In the mushroom tunnels of Villentois

In the mushroom tunnels of Villentois

For the last 20 years the good people of Villentois have held a flower show in one of these tunnels and it is a popular and quite unique event. Supported by many local florists, landscapers and growers, displays are constructed in underground passages once packed with trays of champignon d’ Paris. Chelsea, it is not, but try getting a meal down there on the Friday and Saturday night; the impromptu restaurant was fully booked within an hour of opening for reservations! Being France, the show needed a theme for the artists to work around and this year it was “Women through the Ages”, giving plenty of opportunity to quote George Sand, a local author with strong views about men.

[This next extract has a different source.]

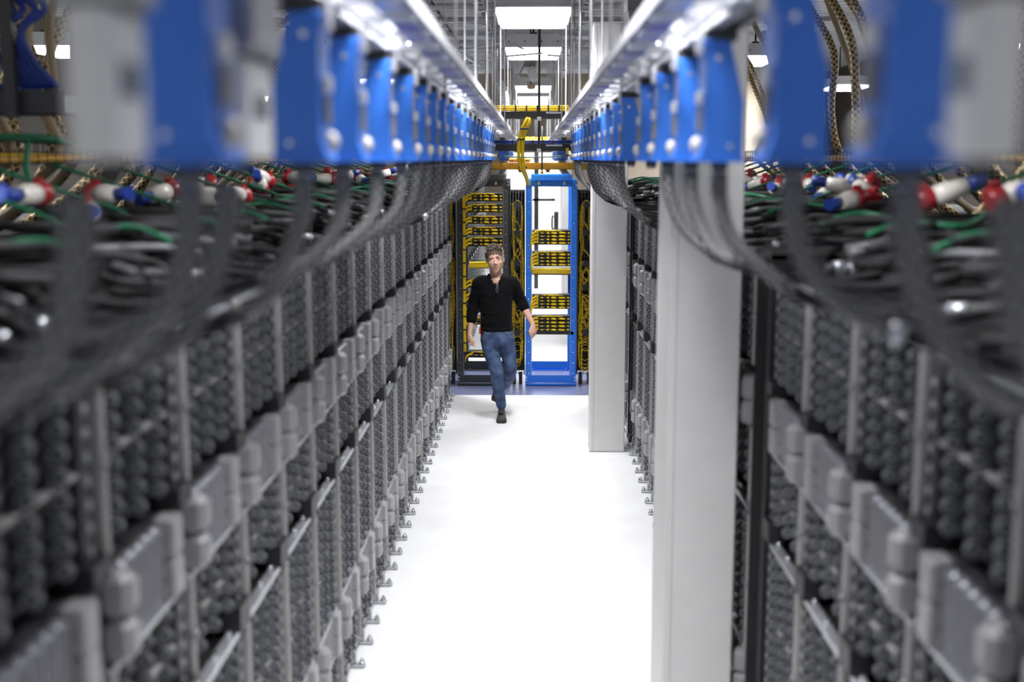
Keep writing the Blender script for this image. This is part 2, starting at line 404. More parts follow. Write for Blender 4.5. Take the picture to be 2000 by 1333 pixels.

Flower arrangements ranged from the amateurish to very clever while the landscapers clearly struggled with the conditions. Other exhibits included sculpture (including live carving of the stone tunnel walls), porcelain, paintings and jewellery, all from local craftspeople. There was a strong smell of wine in the air and the bar was well supported.
We are still getting used to the novelty of weekends off and on Sunday afternoon drove a few miles north to the Cour-Cheverny apple festival. I had heard there was a conservatoire of old apple varieties and hoped we would be able to buy some trees for the garden. Chantal meanwhile was keen to taste the local wine, the only appellation using a grape variety called Romorantin, named after our local shopping town across the river Cher and on the edge of the Sologne. We are holding back our opinion of this grape until we have tried further samples: they can’t all be that bad! We came back with no wine and no trees but, in spite of the rain, enjoyed our trip out.
Summer bedding displays having been removed I assumed our village would manage only a small winter display. Not a bit of it. Just before All Saints Day huge arrangements of Chrysanthemums were erected in front of the church and the town hall and over the following few weeks thousands of Pansies and other winter bedding plants have been planted alongside the major streets. Gangs of workers have been removing fallen leaves and this done, most of the street trees have been pruned back. For a population of around 2,500, Chabris’ parks department compares well with the larger towns in Hertfordshire.
I would love to be able to describe the build-up to Christmas, with the inevitable festivals, markets and cultural events heightening the excitement. At the time of writing (in mid November) even the supermarkets have only just started to gear up. I am delighted by this, never having been pleased to see the Christmas sweets arrive at Tesco at the end of the summer. We are looking forward to our first Christmas in our adopted home and will report on it in due course.
We have had our first few requests for vouchers for garden design courses next year, two from France and one from the UK. The interest from the French is very pleasing as I had never expect it, but it puts pressure on me to make sure I can teach in French when the time comes. There have also been enquiries for garden design as a Christmas gift so in spite of all the economic doom and gloom it looks like we will be busy next year.